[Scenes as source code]
● ● ● ● ●
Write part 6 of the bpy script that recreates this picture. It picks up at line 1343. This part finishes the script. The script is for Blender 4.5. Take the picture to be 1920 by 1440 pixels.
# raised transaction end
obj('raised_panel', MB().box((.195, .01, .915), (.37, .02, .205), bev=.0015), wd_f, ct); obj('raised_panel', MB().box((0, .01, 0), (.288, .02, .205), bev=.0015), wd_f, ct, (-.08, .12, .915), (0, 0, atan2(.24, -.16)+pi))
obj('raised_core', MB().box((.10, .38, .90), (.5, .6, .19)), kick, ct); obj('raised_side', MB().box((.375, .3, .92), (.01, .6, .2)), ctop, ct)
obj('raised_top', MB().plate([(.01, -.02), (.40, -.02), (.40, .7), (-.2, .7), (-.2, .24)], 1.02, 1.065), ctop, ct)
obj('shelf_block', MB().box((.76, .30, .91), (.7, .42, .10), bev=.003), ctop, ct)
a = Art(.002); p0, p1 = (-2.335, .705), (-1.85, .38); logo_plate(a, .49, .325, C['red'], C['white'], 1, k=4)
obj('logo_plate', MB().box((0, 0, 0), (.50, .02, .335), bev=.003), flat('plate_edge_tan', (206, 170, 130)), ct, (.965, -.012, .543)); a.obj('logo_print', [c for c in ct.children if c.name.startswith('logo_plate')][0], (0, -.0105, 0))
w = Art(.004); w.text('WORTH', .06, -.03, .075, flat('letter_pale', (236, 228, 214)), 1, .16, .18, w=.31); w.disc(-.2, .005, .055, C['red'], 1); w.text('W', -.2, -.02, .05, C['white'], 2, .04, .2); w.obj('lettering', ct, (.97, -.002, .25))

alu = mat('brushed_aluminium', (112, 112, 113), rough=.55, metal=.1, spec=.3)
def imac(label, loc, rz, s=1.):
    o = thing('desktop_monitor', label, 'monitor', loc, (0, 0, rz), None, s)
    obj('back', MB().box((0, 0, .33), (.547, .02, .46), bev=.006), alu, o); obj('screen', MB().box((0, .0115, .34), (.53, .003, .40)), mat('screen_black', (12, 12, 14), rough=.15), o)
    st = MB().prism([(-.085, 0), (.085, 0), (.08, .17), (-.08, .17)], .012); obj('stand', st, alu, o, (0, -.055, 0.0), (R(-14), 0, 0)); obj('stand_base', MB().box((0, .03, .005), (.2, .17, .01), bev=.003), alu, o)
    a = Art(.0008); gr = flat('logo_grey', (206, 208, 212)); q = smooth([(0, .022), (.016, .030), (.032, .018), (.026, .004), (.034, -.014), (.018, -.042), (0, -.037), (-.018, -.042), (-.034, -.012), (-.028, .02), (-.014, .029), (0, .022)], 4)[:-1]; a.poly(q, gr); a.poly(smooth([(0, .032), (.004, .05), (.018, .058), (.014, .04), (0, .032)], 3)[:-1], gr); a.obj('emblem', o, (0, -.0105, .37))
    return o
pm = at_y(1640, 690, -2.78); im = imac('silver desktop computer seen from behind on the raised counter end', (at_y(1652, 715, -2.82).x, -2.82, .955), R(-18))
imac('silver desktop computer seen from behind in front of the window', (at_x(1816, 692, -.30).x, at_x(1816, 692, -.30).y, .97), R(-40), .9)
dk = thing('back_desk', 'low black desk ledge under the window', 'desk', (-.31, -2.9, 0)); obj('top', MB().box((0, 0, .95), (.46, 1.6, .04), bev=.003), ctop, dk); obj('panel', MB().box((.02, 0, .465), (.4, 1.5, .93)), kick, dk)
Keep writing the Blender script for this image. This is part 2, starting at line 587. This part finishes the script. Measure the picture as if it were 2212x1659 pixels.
● ● ● ● ●
YOUR OBJECTIVE >> State the number of lines holding the word "This" in the listing. Add nothing else.

WRITTEN SOLUTION >> 2